La science joue un grand rôle dans les sociétés contemporaines. Ses résultats ont une efficacité pratique telle qu’il semble légitime d’avoir beaucoup d’attentes à son égard. Elle pourrait améliorer la vie, nous dicter nos codes de conduite. Mais est-ce là véritablement le rôle de la science ?
I. Science et progrès
Dans la mesure où la science repose sur la volonté de penser par soi-même en s’appuyant sur la raison, elle semble être un progrès par rapport à d’autres discours qui veulent s’imposer comme des dogmes qu’on ne peut pas remettre en cause. Ainsi, les philosophes des Lumières voyaient dans le développement de la science le meilleur moyen de lutter contre toute forme d’obscurantisme.
Il paraît donc légitime d’avoir confiance en la science, que ce soit individuellement ou collectivement. Dans le Discours de la méthode, Descartes montre que la science ne doit pas seulement être un discours théorique, mais qu’elle doit avoir aussi des conséquences pratiques susceptibles d’améliorer les conditions de vie de l’homme.
II. Les limites de la science
Cependant, n’est-il pas déraisonnable de tout attendre de la science ? Premièrement, certaines questions qui intéressent l’homme ne paraissent pas pouvoir être résolues grâce aux sciences. En effet, l’homme peut se poser des questions métaphysiques (quant à l’existence de Dieu, de l’âme) qui dépassent les limites de la science. Deuxièmement, le caractère historique de la science montre qu’il faut être vigilant quant à la valeur de ses résultats, car ce qui semble être vrai pour une époque ou une génération ne l’est pas nécessairement et pourra un jour être mis en cause.
À noter
On appelle scientisme l’idée selon laquelle le développement de la science permettra immanquablement un progrès de la société.
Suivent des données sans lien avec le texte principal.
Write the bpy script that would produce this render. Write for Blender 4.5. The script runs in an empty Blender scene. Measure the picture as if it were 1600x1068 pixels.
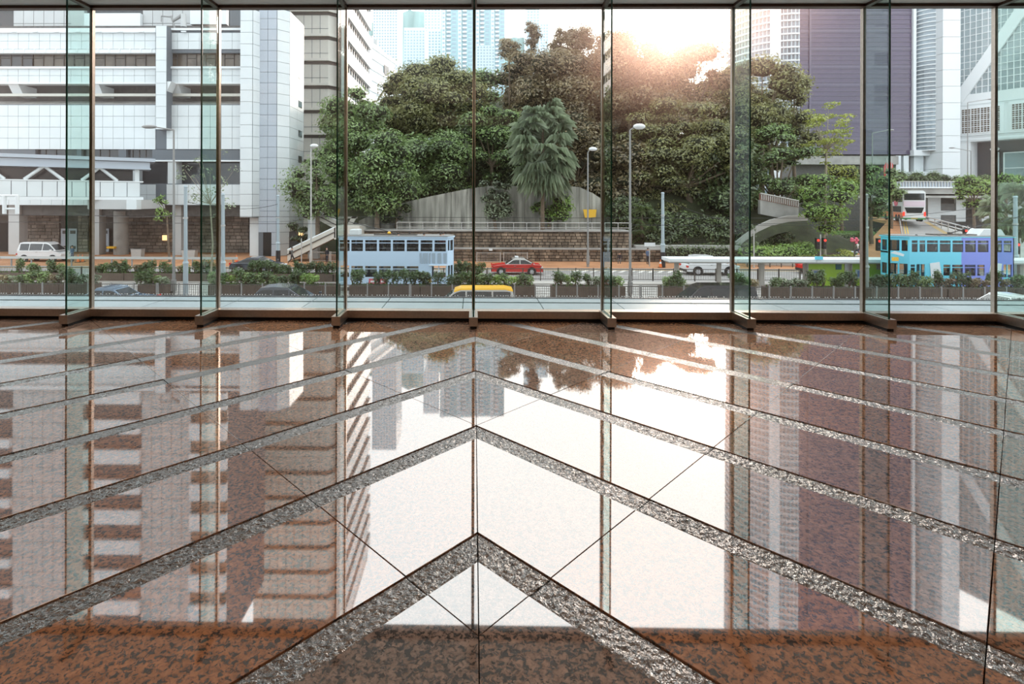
import bpy, math, random
import numpy as np
from mathutils import Vector, Matrix
random.seed(7); np.random.seed(7)
S = bpy.context.scene
COL = S.collection
PI = math.pi
# ------------------------------------------------------------ camera
F = 845.0; PX, PY = 728.6, 310.0; CAMZ = 1.35; ROAD = -5.5
R3 = Matrix.Rotation(math.radians(.77), 3, 'Z') @ Matrix.Rotation(PI/2, 3, 'X') @ Matrix.Rotation(math.radians(.15), 3, 'Z')
CAM = Vector((0, 0, CAMZ))
cd = bpy.data.cameras.new('camera'); cam = bpy.data.objects.new('camera', cd); COL.objects.link(cam)
cd.sensor_width = 36; cd.lens = F/1600*36; cd.shift_x = (800-PX)/1600; cd.shift_y = (PY-534)/1600
cd.clip_start = .05; cd.clip_end = 3000
cam.matrix_world = Matrix.Translation(CAM) @ R3.to_4x4()
S.camera = cam
S.view_settings.view_transform = 'Standard'; S.view_settings.look = 'None'
S.view_settings.gamma = 1; S.view_settings.use_curve_mapping = False
S.view_settings.exposure = 0.0
S.cycles.use_denoising = True
S.cycles.max_bounces = 8; S.cycles.transparent_max_bounces = 24
S.cycles.diffuse_bounces = 4; S.cycles.glossy_bounces = 4
S.cycles.caustics_reflective = False; S.cycles.caustics_refractive = False
S.cycles.sample_clamp_indirect = 6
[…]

Il faudrait donc être méfiant à l’égard des discours qui s’appuient sur l’autorité scientifique, car il est possible d’en instrumentaliser les résultats. Arendt montre ainsi que les régimes totalitaires s’appuient sur des discours d’apparence scientifique pour en faire des instruments de pouvoir : le régime hitlérien sur la notion de race, le régime stalinien sur l’idée d’un sens de l’histoire.
Mais, à l’inverse, une défiance complète à l’égard de la science semble tout aussi déraisonnable dans la mesure où elle conduit l’individu à s’en remettre à des discours qui ne s’appuient sur aucune méthode pour établir la validité des propositions qu’ils défendent.
III. L’autorité de la science
Dès lors, il convient de circonscrire les domaines dans lesquels l’autorité de la science est légitime. Max Weber distingue ainsi le domaine du savant et le domaine du politique. Le savant doit expliquer le réel, ce qui n’implique pas de considération quant à ce qui doit être. « La science contribue à une œuvre de clarté », elle n’est pas un discours prophétique qui indiquerait aux hommes la façon dont ils devraient se comporter.
À l’inverse, le domaine du politique est celui de l’imprévisibilité : dans la mesure où les conséquences de nos actions sont imprévisibles, la science ne peut pas répondre à toutes nos questions.
Bien plus, ce qui fait la valeur de la science, c’est qu’elle énonce elle-même les limites entre lesquelles elle se tient. Elle ne s’impose pas comme un dogme auquel il faudrait croire, mais implique la liberté de penser et la possibilité d’une discussion. Popper montre ainsi que le propre d’une théorie scientifique est de pouvoir être réfutée. Cet argument le conduit par exemple à remettre en cause le caractère scientifique de la psychanalyse.